━━ Provided material

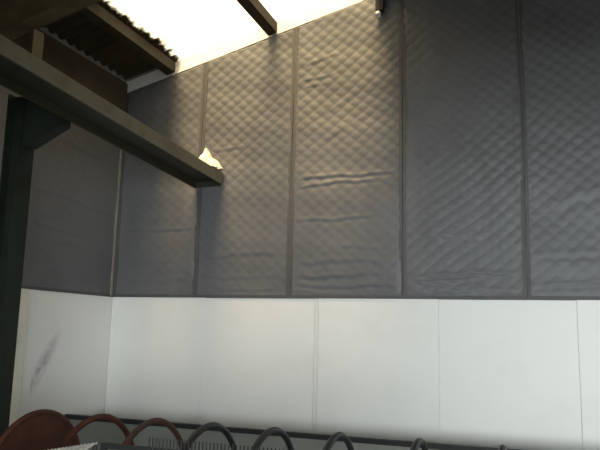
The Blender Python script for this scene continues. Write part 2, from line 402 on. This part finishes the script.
o = MB().box((0, -1.275, 0), (.035, -1.42, 2.0)).build('trim_4', M['white'], bevel=.004); struct(o)
o = MB().box((0, -1.425, 0), (.06, -1.72, 2.0)).build('trim_5', M['cream'], bevel=.005); struct(o)
struct(MB().box((0.0, -3.6, 0), (.02, -1.73, 2.0)).build('trim_6', M['wall']))

# ------------------------------------------------------------------ the row of upright hoops on a low rack
HY = -2.75; ZT = 1.059; ZBOT = .05; RO_ = (ZT-ZBOT)/2; rt = .021
hx = [1.441, 1.935, 2.366, 2.783, 3.214, 3.638, 4.122, 4.585]
hl = ['solid rust red disc standing on edge, leftmost of the row',
      'rust red hoop beside the solid disc, its edge crossing the next hoop',
      'rust brown hoop, third in the row after the solid disc and the red hoop',
      'first all dark grey hoop, right of the rust coloured ones',
      'dark grey hoop just left of the double-line board joint',
      'dark grey hoop next right after the double-line board joint',
      'dark hoop showing only a narrow cap below the second board from the right edge',
      'rightmost hoop, only its very tip showing above the bottom edge']
zc = (ZT+ZBOT)/2
def hoop(x, m):
    return MB().torus((x, HY, zc), RO_-rt, rt, ry=rt*.95)
for i, (x, l) in enumerate(zip(hx, hl)):
    if i == 0:
        t = thing('steel_disc', (x, HY, ZBOT), l, 'disc', 'discs and hoops standing in a row')
        MB().torus((x, HY, zc), RO_-rt, rt, ry=rt).build('rim', M['rust'], t, smooth=True)
        n = 72; v = []; f = []
        prof = [(-.012, 0), (-.03, .10), (-.03, .2), (-.006, RO_-rt)]      # slightly dished plate
        rings = []
        for (dx, r) in [(.035,.0001),(.035,.12),(.012,.16),(.010,RO_-rt),(-.010,RO_-rt),(-.010,.16),(.010,.12),(.010,.0001)]:
            rings.append([(x+dx, HY+r*math.sin(2*PI*k/n), zc+r*math.cos(2*PI*k/n)) for k in range(n)])
        for rg in rings: v += rg
        for a in range(len(rings)-1):
            for k in range(n): f.append((a*n+k, a*n+(k+1) % n, (a+1)*n+(k+1) % n, (a+1)*n+k))
        f += [tuple(range(n)), tuple(range((len(rings)-1)*n, len(rings)*n))]
        link('plate', v, f, M['rust'], t)
    else:
        m = M['rust'] if i == 1 else M['rustdark'] if i == 2 else M['hoop']
        o = hoop(x, m).build('steel_hoop', m, smooth=True)
        tag(o, l, 'hoop', 'discs and hoops standing in a row')
t = thing('low_partition', (3.1, LY, 0), 'long low grey partition with a thin dark top rail, just behind the row of hoops', 'partition')
MB().box((.03, LY-.012, .0), (5.7, LY+.012, LZ-.044)).build('panel', M['plinth'], t)
MB().box((.03, LY-.028, LZ-.045), (5.7, LY+.028, LZ)).build('top_rail', M['cap'], t, bevel=.005)
MB().box((.03, LY-.03, .0), (5.7, LY+.03, .05)).build('foot_rail', M['cap'], t)
for x in (.06, 2.3, 4.0, 5.68): MB().box((x-.02, LY+.012, 0), (x+.02, LY+.05, LZ-.045)).build('post', M['cap'], t)
# rack: two long rails the hoops rest on, with cross bars on the floor
rz = zc - math.sqrt(RO_**2 - .14**2)
t = thing('hoop_rack', (3.0, HY, 0), 'low dark steel rack on the floor under the row of hoops', 'rack')
for s in (-1, 1): MB().box((1.2, HY+s*.15-.01, .0), (4.9, HY+s*.15+.01, rz-.002)).build('rail', M['cap'], t)
for x in (1.22, 3.0, 4.88): MB().box((x-.02, HY-.14, 0), (x+.02, HY+.14, .03)).build('cross_bar', M['cap'], t)

# ------------------------------------------------------------------ wire mesh sheets in front of the hoops
GY = -3.35
t = thing('mesh_guard', (3.15, GY, 0), 'dark upright wire guard with closely spaced bars in front of the grey hoops', 'guard')
MB().box((2.41, GY-.015, .965), (3.95, GY+.015, .992)).build('rail', M['cap'], t)
MB().box((2.41, GY-.015, .10), (3.95, GY+.015, .127)).build('rail', M['cap'], t)
m_ = MB()
x = 2.735
while x < 3.93: m_.tube((x, GY-.019, .09), (x, GY-.019, 1.05), .0042, 6); x += .0222
for z in (.30, .55, .80): m_.tube((2.73, GY-.026, z), (3.93, GY-.026, z), .004, 6)
m_.build('bars', M['wire_d'], t)
for x in (2.425, 3.935): MB().box((x-.015, GY-.015, 0), (x+.015, GY+.015, .965)).build('post', M['cap'], t)
# stand with a tilted pale mesh top
P1 = Vector((2.40, -3.385, .998)); e = Vector((-.98, 0, -.20)).normalized(); w = Vector((0, -.975, -.22)).normalized(); w = (w - e*w.dot(e)).normalized()
LE, LW = .78, .55; nrm = e.cross(w).normalized()
t = thing('mesh_stand', (P1.x - LE/2, P1.y - LW/2, 0), 'stand with a tilted pale wire mesh top in front of the rust red disc', 'stand')
m_ = MB()
k = int(LE/.026)
for i in range(k+1):
    a = P1 + e*(LE*i/k); m_.tube(a, a + w*LW, .0045, 6)
k = int(LW/.10)
for i in range(k+1):
    a = P1 + w*(LW*i/k) - Vector((0,0,.007)); m_.tube(a, a + e*LE, .0045, 6)
m_.build('mesh_top', M['wire'], t)
for a, b in ((0,0),(1,0),(0,1),(1,1)):
    q = P1 + e*LE*a + w*LW*b
    MB().tube((q.x + (.012 if a else -.012), q.y, q.z-.008), (q.x + (.012 if a else -.012), q.y, 0), .012, 10).build('leg', M['wire_d'], t)

# ------------------------------------------------------------------ light
wd = bpy.data.worlds.new('World'); S.world = wd; wd.use_nodes = True
bg = wd.node_tree.nodes['Background']; bg.inputs['Color'].default_value = (.935, .985, .985, 1); bg.inputs['Strength'].default_value = 17.2
sl = bpy.data.lights.new('sun', 'SUN'); sl.energy = 104; sl.angle = math.radians(24); sl.color = (1., .95, .86)
so = bpy.data.objects.new('sun', sl); COL.objects.link(so); so.location = (3, -6, 12)
so.rotation_euler = Vector((.02, math.sin(math.radians(29)), -math.cos(math.radians(29)))).to_track_quat('-Z', 'Y').to_euler()
la = bpy.data.lights.new('doorway_daylight', 'AREA'); la.shape = 'RECTANGLE'; la.size = D1-D0; la.size_y = DZ; la.cycles.is_portal = True
lo = bpy.data.objects.new('doorway_daylight', la); COL.objects.link(lo)
lo.location = ((D0+D1)/2, RY-.3, DZ/2); lo.rotation_euler = (PI/2, 0, 0)      # shines along +y

# ------------------------------------------------------------------ camera
cam = bpy.data.cameras.new('Camera'); co = bpy.data.objects.new('Camera', cam); COL.objects.link(co)
cam.sensor_width = 36; cam.lens = 654.5/600*36; cam.clip_start = .05
r = Vector((0.94151975, 0.33611668, 0.02379364)); u = Vector((0.03157703, -0.15831393, 0.98688378)); f = Vector((-0.33547496, 0.92841923, 0.15966926))
mw = Matrix((r, u, -f)).transposed().to_4x4(); mw.translation = Vector((4.785, -6.662, 1.6546)); co.matrix_world = mw
S.camera = co
S.view_settings.view_transform = 'Standard'; S.view_settings.look = 'None'; S.view_settings.gamma = 1
S.view_settings.exposure = 0.0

━━━━

■ **Your goal**:
The data should be printed again unchanged; leave its pictures out.

■ **Solution below**:
The Blender Python script for this scene continues. Write part 2, from line 402 on. This part finishes the script.
o = MB().box((0, -1.275, 0), (.035, -1.42, 2.0)).build('trim_4', M['white'], bevel=.004); struct(o)
o = MB().box((0, -1.425, 0), (.06, -1.72, 2.0)).build('trim_5', M['cream'], bevel=.005); struct(o)
struct(MB().box((0.0, -3.6, 0), (.02, -1.73, 2.0)).build('trim_6', M['wall']))

# ------------------------------------------------------------------ the row of upright hoops on a low rack
HY = -2.75; ZT = 1.059; ZBOT = .05; RO_ = (ZT-ZBOT)/2; rt = .021
hx = [1.441, 1.935, 2.366, 2.783, 3.214, 3.638, 4.122, 4.585]
hl = ['solid rust red disc standing on edge, leftmost of the row',
      'rust red hoop beside the solid disc, its edge crossing the next hoop',
      'rust brown hoop, third in the row after the solid disc and the red hoop',
      'first all dark grey hoop, right of the rust coloured ones',
      'dark grey hoop just left of the double-line board joint',
      'dark grey hoop next right after the double-line board joint',
      'dark hoop showing only a narrow cap below the second board from the right edge',
      'rightmost hoop, only its very tip showing above the bottom edge']
zc = (ZT+ZBOT)/2
def hoop(x, m):
    return MB().torus((x, HY, zc), RO_-rt, rt, ry=rt*.95)
for i, (x, l) in enumerate(zip(hx, hl)):
    if i == 0:
        t = thing('steel_disc', (x, HY, ZBOT), l, 'disc', 'discs and hoops standing in a row')
        MB().torus((x, HY, zc), RO_-rt, rt, ry=rt).build('rim', M['rust'], t, smooth=True)
        n = 72; v = []; f = []
        prof = [(-.012, 0), (-.03, .10), (-.03, .2), (-.006, RO_-rt)]      # slightly dished plate
        rings = []
        for (dx, r) in [(.035,.0001),(.035,.12),(.012,.16),(.010,RO_-rt),(-.010,RO_-rt),(-.010,.16),(.010,.12),(.010,.0001)]:
            rings.append([(x+dx, HY+r*math.sin(2*PI*k/n), zc+r*math.cos(2*PI*k/n)) for k in range(n)])
        for rg in rings: v += rg
        for a in range(len(rings)-1):
            for k in range(n): f.append((a*n+k, a*n+(k+1) % n, (a+1)*n+(k+1) % n, (a+1)*n+k))
        f += [tuple(range(n)), tuple(range((len(rings)-1)*n, len(rings)*n))]
        link('plate', v, f, M['rust'], t)
    else:
        m = M['rust'] if i == 1 else M['rustdark'] if i == 2 else M['hoop']
        o = hoop(x, m).build('steel_hoop', m, smooth=True)
        tag(o, l, 'hoop', 'discs and hoops standing in a row')
t = thing('low_partition', (3.1, LY, 0), 'long low grey partition with a thin dark top rail, just behind the row of hoops', 'partition')
MB().box((.03, LY-.012, .0), (5.7, LY+.012, LZ-.044)).build('panel', M['plinth'], t)
MB().box((.03, LY-.028, LZ-.045), (5.7, LY+.028, LZ)).build('top_rail', M['cap'], t, bevel=.005)
MB().box((.03, LY-.03, .0), (5.7, LY+.03, .05)).build('foot_rail', M['cap'], t)
for x in (.06, 2.3, 4.0, 5.68): MB().box((x-.02, LY+.012, 0), (x+.02, LY+.05, LZ-.045)).build('post', M['cap'], t)
# rack: two long rails the hoops rest on, with cross bars on the floor
rz = zc - math.sqrt(RO_**2 - .14**2)
t = thing('hoop_rack', (3.0, HY, 0), 'low dark steel rack on the floor under the row of hoops', 'rack')
for s in (-1, 1): MB().box((1.2, HY+s*.15-.01, .0), (4.9, HY+s*.15+.01, rz-.002)).build('rail', M['cap'], t)
for x in (1.22, 3.0, 4.88): MB().box((x-.02, HY-.14, 0), (x+.02, HY+.14, .03)).build('cross_bar', M['cap'], t)

# ------------------------------------------------------------------ wire mesh sheets in front of the hoops
GY = -3.35
t = thing('mesh_guard', (3.15, GY, 0), 'dark upright wire guard with closely spaced bars in front of the grey hoops', 'guard')
MB().box((2.41, GY-.015, .965), (3.95, GY+.015, .992)).build('rail', M['cap'], t)
MB().box((2.41, GY-.015, .10), (3.95, GY+.015, .127)).build('rail', M['cap'], t)
m_ = MB()
x = 2.735
while x < 3.93: m_.tube((x, GY-.019, .09), (x, GY-.019, 1.05), .0042, 6); x += .0222
for z in (.30, .55, .80): m_.tube((2.73, GY-.026, z), (3.93, GY-.026, z), .004, 6)
m_.build('bars', M['wire_d'], t)
for x in (2.425, 3.935): MB().box((x-.015, GY-.015, 0), (x+.015, GY+.015, .965)).build('post', M['cap'], t)
# stand with a tilted pale mesh top
P1 = Vector((2.40, -3.385, .998)); e = Vector((-.98, 0, -.20)).normalized(); w = Vector((0, -.975, -.22)).normalized(); w = (w - e*w.dot(e)).normalized()
LE, LW = .78, .55; nrm = e.cross(w).normalized()
t = thing('mesh_stand', (P1.x - LE/2, P1.y - LW/2, 0), 'stand with a tilted pale wire mesh top in front of the rust red disc', 'stand')
m_ = MB()
k = int(LE/.026)
for i in range(k+1):
    a = P1 + e*(LE*i/k); m_.tube(a, a + w*LW, .0045, 6)
k = int(LW/.10)
for i in range(k+1):
    a = P1 + w*(LW*i/k) - Vector((0,0,.007)); m_.tube(a, a + e*LE, .0045, 6)
m_.build('mesh_top', M['wire'], t)
for a, b in ((0,0),(1,0),(0,1),(1,1)):
    q = P1 + e*LE*a + w*LW*b
    MB().tube((q.x + (.012 if a else -.012), q.y, q.z-.008), (q.x + (.012 if a else -.012), q.y, 0), .012, 10).build('leg', M['wire_d'], t)

# ------------------------------------------------------------------ light
wd = bpy.data.worlds.new('World'); S.world = wd; wd.use_nodes = True
bg = wd.node_tree.nodes['Background']; bg.inputs['Color'].default_value = (.935, .985, .985, 1); bg.inputs['Strength'].default_value = 17.2
sl = bpy.data.lights.new('sun', 'SUN'); sl.energy = 104; sl.angle = math.radians(24); sl.color = (1., .95, .86)
so = bpy.data.objects.new('sun', sl); COL.objects.link(so); so.location = (3, -6, 12)
so.rotation_euler = Vector((.02, math.sin(math.radians(29)), -math.cos(math.radians(29)))).to_track_quat('-Z', 'Y').to_euler()
la = bpy.data.lights.new('doorway_daylight', 'AREA'); la.shape = 'RECTANGLE'; la.size = D1-D0; la.size_y = DZ; la.cycles.is_portal = True
lo = bpy.data.objects.new('doorway_daylight', la); COL.objects.link(lo)
lo.location = ((D0+D1)/2, RY-.3, DZ/2); lo.rotation_euler = (PI/2, 0, 0)      # shines along +y

# ------------------------------------------------------------------ camera
cam = bpy.data.cameras.new('Camera'); co = bpy.data.objects.new('Camera', cam); COL.objects.link(co)
cam.sensor_width = 36; cam.lens = 654.5/600*36; cam.clip_start = .05
r = Vector((0.94151975, 0.33611668, 0.02379364)); u = Vector((0.03157703, -0.15831393, 0.98688378)); f = Vector((-0.33547496, 0.92841923, 0.15966926))
mw = Matrix((r, u, -f)).transposed().to_4x4(); mw.translation = Vector((4.785, -6.662, 1.6546)); co.matrix_world = mw
S.camera = co
S.view_settings.view_transform = 'Standard'; S.view_settings.look = 'None'; S.view_settings.gamma = 1
S.view_settings.exposure = 0.0